Electrochemically induced fractures in crystalline silicon anodes

Abstract

This communication presents our recent discovery on electrochemically induced fracture behavior of a single-crystal silicon (Si) anode, with particular focus on the initialization and propagation of cracks. Intensive efforts have investigated mechanical properties and cracking behavior of Si electrodes overextended electrochemical cycles. However, it is still elusive how cracks nucleate and propagate in the crystalline Si anodes at the very early stage.
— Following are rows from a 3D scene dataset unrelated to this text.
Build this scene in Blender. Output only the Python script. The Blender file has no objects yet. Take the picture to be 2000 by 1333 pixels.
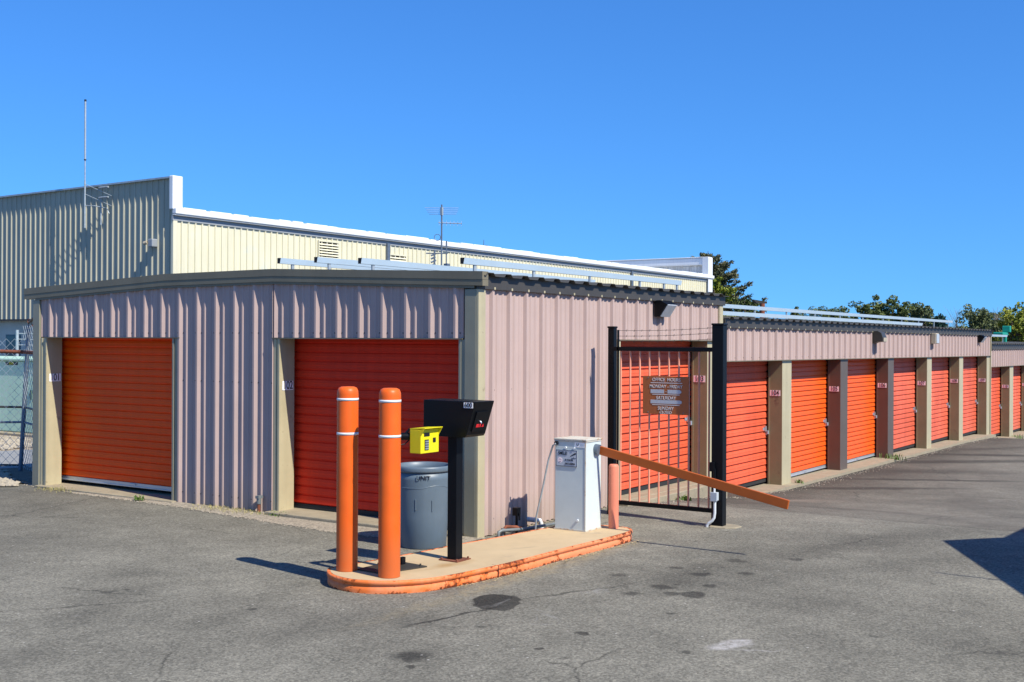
import bpy, math, random
from mathutils import Vector, Matrix
R = math.radians
random.seed(7)
S = bpy.context.scene
col = S.collection
# ------------------------------------------------------------------ camera
cam_d = bpy.data.cameras.new('camera'); cam = bpy.data.objects.new('camera', cam_d); col.objects.link(cam)
cam_d.sensor_width = 36.0; cam_d.lens = 2275.9 / 2000 * 36; cam_d.clip_end = 3000; cam_d.clip_start = .05
_a = R(35.7) - 0.0377; _r = 0.0048991
_fw = Vector((math.cos(_a), math.sin(_a), 0.0001)).normalized()
_rt = _fw.cross(Vector((0, 0, 1))).normalized(); _up = _rt.cross(_fw)
_rt2 = _rt * math.cos(_r) + _up * math.sin(_r); _up2 = -_rt * math.sin(_r) + _up * math.cos(_r)
_m = Matrix(((_rt2.x, _up2.x, -_fw.x, -9.1447), (_rt2.y, _up2.y, -_fw.y, -6.4585), (_rt2.z, _up2.z, -_fw.z, 1.901), (0, 0, 0, 1)))
cam.matrix_world = _m
S.camera = cam
# ------------------------------------------------------------------ sky, sun, exposure
SUN_EL = 47.0
SUN_AZ = 10.0          # shadows fall towards +Y, turned this much towards +X
sd = Vector((-math.sin(R(SUN_AZ)) * math.cos(R(SUN_EL)), -math.cos(R(SUN_AZ)) * math.cos(R(SUN_EL)), math.sin(R(SUN_EL))))
W = bpy.data.worlds.new('World'); S.world = W; W.use_nodes = True
wn = W.node_tree.nodes; wl = W.node_tree.links
for n in list(wn): wn.remove(n)
sky = wn.new('ShaderNodeTexSky'); sky.sky_type = 'NISHITA'; sky.sun_disc = False
sky.sun_elevation = R(SUN_EL); sky.sun_rotation = math.atan2(sd.x, sd.y)
sky.air_density = 1.25; sky.dust_density = 0.0; sky.ozone_density = 5.5; sky.altitude = 0
# look a little above the horizon band, and a touch of polarised depth in the blue
stc = wn.new('ShaderNodeTexCoord'); smp = wn.new('ShaderNodeMapping'); smp.vector_type = 'POINT'
smp.inputs['Location'].default_value = (0, 0, .085); smp.inputs['Scale'].default_value = (1, 1, .915)
wl.new(stc.outputs['Generated'], smp.inputs[0]); snm = wn.new('ShaderNodeVectorMath'); snm.operation = 'NORMALIZE'
wl.new(smp.outputs[0], snm.inputs[0]); wl.new(snm.outputs[0], sky.inputs['Vector'])
tint = wn.new('ShaderNodeMix'); tint.data_type = 'RGBA'; tint.blend_type = 'MULTIPLY'; tint.inputs[0].default_value = 1
tint.inputs[7].default_value = (.41, .89, 1.48, 1); wl.new(sky.outputs[0], tint.inputs[6])
bg = wn.new('ShaderNodeBackground'); bg.inputs['Strength'].default_value = 0.088
wo = wn.new('ShaderNodeOutputWorld'); wl.new(tint.outputs[2], bg.inputs[0]); wl.new(bg.outputs[0], wo.inputs[0])
sl = bpy.data.lights.new('sun', 'SUN'); so = bpy.data.objects.new('sun', sl); col.objects.link(so)
sl.energy = 5.0; sl.angle = R(0.53); sl.color = (1.0, 0.96, 0.85)
so.rotation_euler = (-sd).to_track_quat('-Z', 'Y').to_euler()
so.location = (0, 0, 30)
S.view_settings.view_transform = 'Standard'; S.view_settings.look = 'None'
S.view_settings.exposure = 0.45; S.view_settings.gamma = 1.0
S.render.resolution_x = 1024; S.render.resolution_y = 682

# ------------------------------------------------------------------ materials
def mat(name, c, rough=.6, metal=0., var=.1, vs=3., bump=0., bs=60., streak=0., stain=None, stain_amt=0., stain_scale=4., dirt_low=None, spec=.5, stretch=(1, 1, 1), coat=0.):
    m = bpy.data.materials.new(name); m.use_nodes = True
    nt = m.node_tree; N = nt.nodes; L = nt.links
    b = N['Principled BSDF']
    b.inputs['Roughness'].default_value = rough; b.inputs['Metallic'].default_value = metal
    b.inputs['Specular IOR Level'].default_value = spec
    b.inputs['Coat Weight'].default_value = coat
    tc = N.new('ShaderNodeTexCoord')
    mp = N.new('ShaderNodeMapping'); mp.inputs['Scale'].default_value = stretch
    L.new(tc.outputs['Object'], mp.inputs[0])
    nz = N.new('ShaderNodeTexNoise'); nz.inputs['Scale'].default_value = vs; nz.inputs['Detail'].default_value = 6
    nz.inputs['Roughness'].default_value = .65
    L.new(mp.outputs[0], nz.inputs['Vector'])
    mr = N.new('ShaderNodeMapRange'); mr.inputs[1].default_value = .3; mr.inputs[2].default_value = .7
    mr.inputs[3].default_value = 1 - var; mr.inputs[4].default_value = 1 + var
    L.new(nz.outputs[0], mr.inputs[0])
    K_ = .80      # all paints a little down, the picture is exposed up to match
    if stain: stain = tuple(v * K_ for v in stain)
    if dirt_low: dirt_low = (tuple(v * K_ for v in dirt_low[0]),) + tuple(dirt_low[1:])
    cur = N.new('ShaderNodeVectorMath'); cur.operation = 'SCALE'; cur.inputs[0].default_value = tuple(v * K_ for v in c[:3])
    L.new(mr.outputs[0], cur.inputs['Scale']); out = cur.outputs[0]
    if streak:
        mp2 = N.new('ShaderNodeMapping'); mp2.inputs['Scale'].default_value = (9, 9, .35)
        L.new(tc.outputs['Object'], mp2.inputs[0])
        n2 = N.new('ShaderNodeTexNoise'); n2.inputs['Scale'].default_value = 1.5; n2.inputs['Detail'].default_value = 4
        L.new(mp2.outputs[0], n2.inputs['Vector'])
        r2 = N.new('ShaderNodeMapRange'); r2.inputs[1].default_value = .35; r2.inputs[2].default_value = .7
        r2.inputs[3].default_value = 1 + streak * .4; r2.inputs[4].default_value = 1 - streak
        L.new(n2.outputs[0], r2.inputs[0])
        v2 = N.new('ShaderNodeVectorMath'); v2.operation = 'SCALE'; L.new(out, v2.inputs[0]); L.new(r2.outputs[0], v2.inputs['Scale']); out = v2.outputs[0]
    if stain:
        n3 = N.new('ShaderNodeTexNoise'); n3.inputs['Scale'].default_value = stain_scale; n3.inputs['Detail'].default_value = 8; n3.inputs['Roughness'].default_value = .7
        L.new(mp.outputs[0], n3.inputs['Vector'])
        r3 = N.new('ShaderNodeMapRange'); r3.inputs[1].default_value = .62 - stain_amt * .3; r3.inputs[2].default_value = .70 - stain_amt * .25
        L.new(n3.outputs[0], r3.inputs[0])
        mx = N.new('ShaderNodeMix'); mx.data_type = 'RGBA'; L.new(r3.outputs[0], mx.inputs[0]); L.new(out, mx.inputs[6])
        mx.inputs[7].default_value = (*stain, 1); out = mx.outputs[2]
    if dirt_low:      # splash dirt that sits low on the sheet: (colour, z0, z1)
        sp = N.new('ShaderNodeSeparateXYZ'); L.new(tc.outputs['Object'], sp.inputs[0])
        ad = N.new('ShaderNodeMath'); ad.operation = 'MULTIPLY_ADD'; L.new(nz.outputs[0], ad.inputs[0]); ad.inputs[1].default_value = -.6; L.new(sp.outputs[2], ad.inputs[2])
        r4 = N.new('ShaderNodeMapRange'); r4.inputs[1].default_value = dirt_low[1] - .3; r4.inputs[2].default_value = dirt_low[2] - .3
        r4.inputs[3].default_value = .55; r4.inputs[4].default_value = 0
        L.new(ad.outputs[0], r4.inputs[0])
        mx = N.new('ShaderNodeMix'); mx.data_type = 'RGBA'; L.new(r4.outputs[0], mx.inputs[0]); L.new(out, mx.inputs[6])
        mx.inputs[7].default_value = (*dirt_low[0], 1); out = mx.outputs[2]
    L.new(out, b.inputs['Base Color'])
    if bump:
        n4 = N.new('ShaderNodeTexNoise'); n4.inputs['Scale'].default_value = bs; n4.inputs['Detail'].default_value = 4
        L.new(mp.outputs[0], n4.inputs['Vector'])
        bp = N.new('ShaderNodeBump'); bp.inputs['Strength'].default_value = bump; bp.inputs['Distance'].default_value = .01
        L.new(n4.outputs[0], bp.inputs['Height']); L.new(bp.outputs[0], b.inputs['Normal'])
    return m

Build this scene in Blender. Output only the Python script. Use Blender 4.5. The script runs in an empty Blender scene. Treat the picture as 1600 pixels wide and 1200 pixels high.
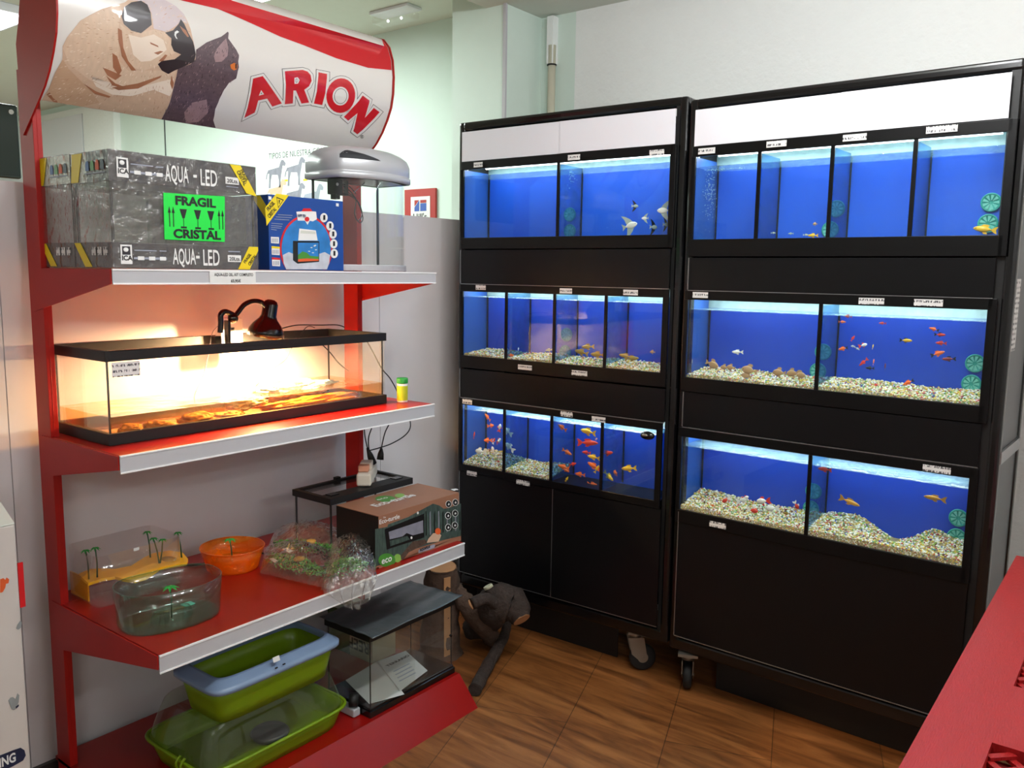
import bpy, bmesh, math, random
from mathutils import Matrix, Vector
PI=math.pi; R=math.radians
S=bpy.context.scene; COL=S.collection
# ---------------------------------------------------------------- camera
YAW,PITCH,ROLL,FPX,EYE=0.654423363,-0.131473773,0.0137295905,1322.88792,1.5
_f=Vector((-math.sin(YAW)*math.cos(PITCH),math.cos(YAW)*math.cos(PITCH),math.sin(PITCH)))
_r=Vector((math.cos(YAW),math.sin(YAW),0)); _u=_r.cross(_f)
RIGHT=_r*math.cos(ROLL)+_u*math.sin(ROLL); UP=-_r*math.sin(ROLL)+_u*math.cos(ROLL); FWD=_f
EYEV=Vector((0,0,EYE))
cam=bpy.data.cameras.new('camera'); camo=bpy.data.objects.new('camera',cam); COL.objects.link(camo)
cam.sensor_width=36; cam.lens=36*FPX/1600; cam.clip_start=.02
m=Matrix.Identity(4)
for i in range(3): m[i][0]=RIGHT[i]; m[i][1]=UP[i]; m[i][2]=-FWD[i]; m[i][3]=EYEV[i]
camo.matrix_world=m; S.camera=camo
def ray(u,v): return (RIGHT*((u-800)/FPX)+UP*(-(v-600)/FPX)+FWD)
def at(u,v,axis,val):
    d=ray(u,v); t=(val-EYEV[axis])/d[axis]; return EYEV+d*t
# ---------------------------------------------------------------- colour, world, lights, exposure
S.view_settings.view_transform='Standard'; S.view_settings.look='None'; S.view_settings.gamma=1
S.view_settings.use_curve_mapping=False; S.view_settings.exposure=0.2
S.cycles.transparent_max_bounces=24
w=bpy.data.worlds.new('world'); S.world=w; w.use_nodes=True
bg=w.node_tree.nodes['Background']; bg.inputs[0].default_value=(.8,.87,.85,1); bg.inputs[1].default_value=.05
def area(name,loc,size,power,color,rot=(0,0,0)):
    l=bpy.data.lights.new(name,'AREA'); l.shape='RECTANGLE'; l.size=size[0]; l.size_y=size[1]; l.energy=power; l.color=color
    o=bpy.data.objects.new(name,l); COL.objects.link(o); o.location=loc; o.rotation_euler=rot; return o
# unseen fluorescent fittings of the shop (their housings are built further down)
def tube_lamp(name,x,y,z,length,power,color):
    for k in range(4):
        l=bpy.data.lights.new(name,'POINT'); l.energy=power/4; l.color=color; l.shadow_soft_size=.05
        o=bpy.data.objects.new(name,l); COL.objects.link(o); o.location=(x,y+length*(k/3-.5),z)
tube_lamp('unseen_shop_tube',-.55,1.55,2.50,1.0,54,(.98,.99,1.0))  # added close to the racks to brighten the rough wall above them
tube_lamp('unseen_shop_tube',2.3,1.4,2.50,1.0,30,(.96,.99,1.0))  # added bluish fill for the light coming from the right
tube_lamp('unseen_shop_tube',1.6,-1.7,2.50,1.0,50,(.98,.99,1.0))
area('next_room_tube_light',(-3.9,2.35,2.68),(1.2,.3),32,(.86,1.0,.92))
area('next_room_tube_light',(-5.17,1.85,2.68),(1.2,.3),42,(.86,1.0,.92))
area('next_room_tube_light',(-7.2,-1.0,2.68),(1.2,.3),50,(.86,1.0,.92))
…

Here, we examined the morphology evolution of the Si (100) wafer electrodes during the first electrochemical cycle, and we found that the formation of <110>-oriented buckles—induced by the anisotropic lithiation in crystalline Si during 1st lithiation—results in cracks propagated along the <110> direction in the buckled region during 1st delithiation. Surprisingly, as the delithiation proceeds, new cracks oriented along the <100> direction appear in the intact area where no macroscopic deformation occurred during the previous lithiation. The <100>-oriented cracks have not been studied previously. Herein, we introduce a linear elastic fracture mechanics model to help understand underlying mechanisms for such crack propagation. The findings in this work provide significant insights into the fracture behavior and formation mechanism, as well as possible strategies to inhibit crack propagations of Si electrodes at the beginning stage of cycling.